[RFC PATCH v4 10/12] security/selinux: Add enclave_load() implementation
Xing, Cedric
cedric.xing at intel.com
Mon Jul 1 17:46:04 UTC 2019
> From: Andy Lutomirski [mailto:luto at kernel.org]
> Sent: Saturday, June 29, 2019 4:42 PM
>
> On Tue, Jun 25, 2019 at 2:09 PM Stephen Smalley <sds at tycho.nsa.gov>
> wrote:
> >
> > On 6/21/19 5:22 PM, Xing, Cedric wrote:
> > >> From: Christopherson, Sean J
> > >> Sent: Wednesday, June 19, 2019 3:24 PM
> > >>
> > >> Intended use of each permission:
> > >>
> > >> - SGX_EXECDIRTY: dynamically load code within the enclave itself
> > >> - SGX_EXECUNMR: load unmeasured code into the enclave, e.g.
> > >> Graphene
> > >
> > > Why does it matter whether a code page is measured or not?
> >
> > It won't be incorporated into an attestation?
> >
>
> Also, if there is, in parallel, a policy that limits the set of enclave
> SIGSTRUCTs that are accepted, requiring all code be measured makes it
> harder to subvert by writing incompetent or maliciously incompetent
> enclaves.
As analyzed in my reply to one of Stephen's comments, no executable page shall be "enclave only" as enclaves have access to host's memory, so if an executable page in regular memory is considered posting a threat to the process, it should be considered posting the same threat inside an enclave as well.
That said, every executable enclave page should have an executable source page (doesn’t have to executable, as long as mprotect(X) would succeed on it, as shown in my patch), hence any exploits mountable on the enclave page shall also be mountable using the source page. Given only the weakest link matters in security, I argue that SGX_EXECUNMR is unnecessary from the process's perspective.
SGX_EXECUNMR does impact security from the enclave's perspective, thus it is reflected in enclave's measurement, which is part of SGX ISA. It's the enclave vendor's responsibility to ensure code pages are properly measured and that's largely automated by tools. It's highly unlikely an ISV would "forget" to measure a page so I don't think SGX_EXECUNMR has much value for ISVs.

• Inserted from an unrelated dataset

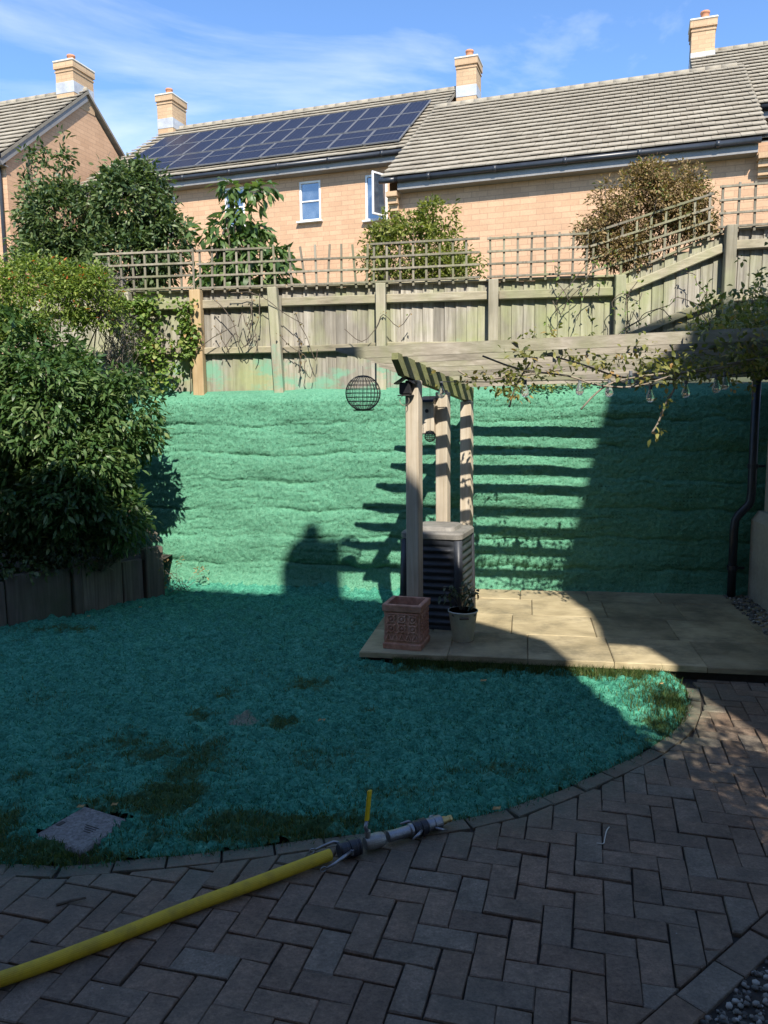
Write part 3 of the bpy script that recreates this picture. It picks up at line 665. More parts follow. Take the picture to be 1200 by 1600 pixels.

So the only case left is the enclave author left a page unmeasured with a malicious intent. As that's part of the enclave measurement, it would get caught at EINIT because of an untrusted/blacklisted signing key, or it doesn't because of the lack of whitelisting/blacklisting mechanism. But in the latter case, the adversary could just measure the malicious page as the final measurement or signing key doesn't matter anyway. Sean's series doesn't have an enclave_init() hook so it will always be the latter case, where the final measurement doesn't matter. Therefore, SGX_EXECUNMR doesn't have any value as adversaries could always measure all code pages to satisfy the policy without worrying about final measurements.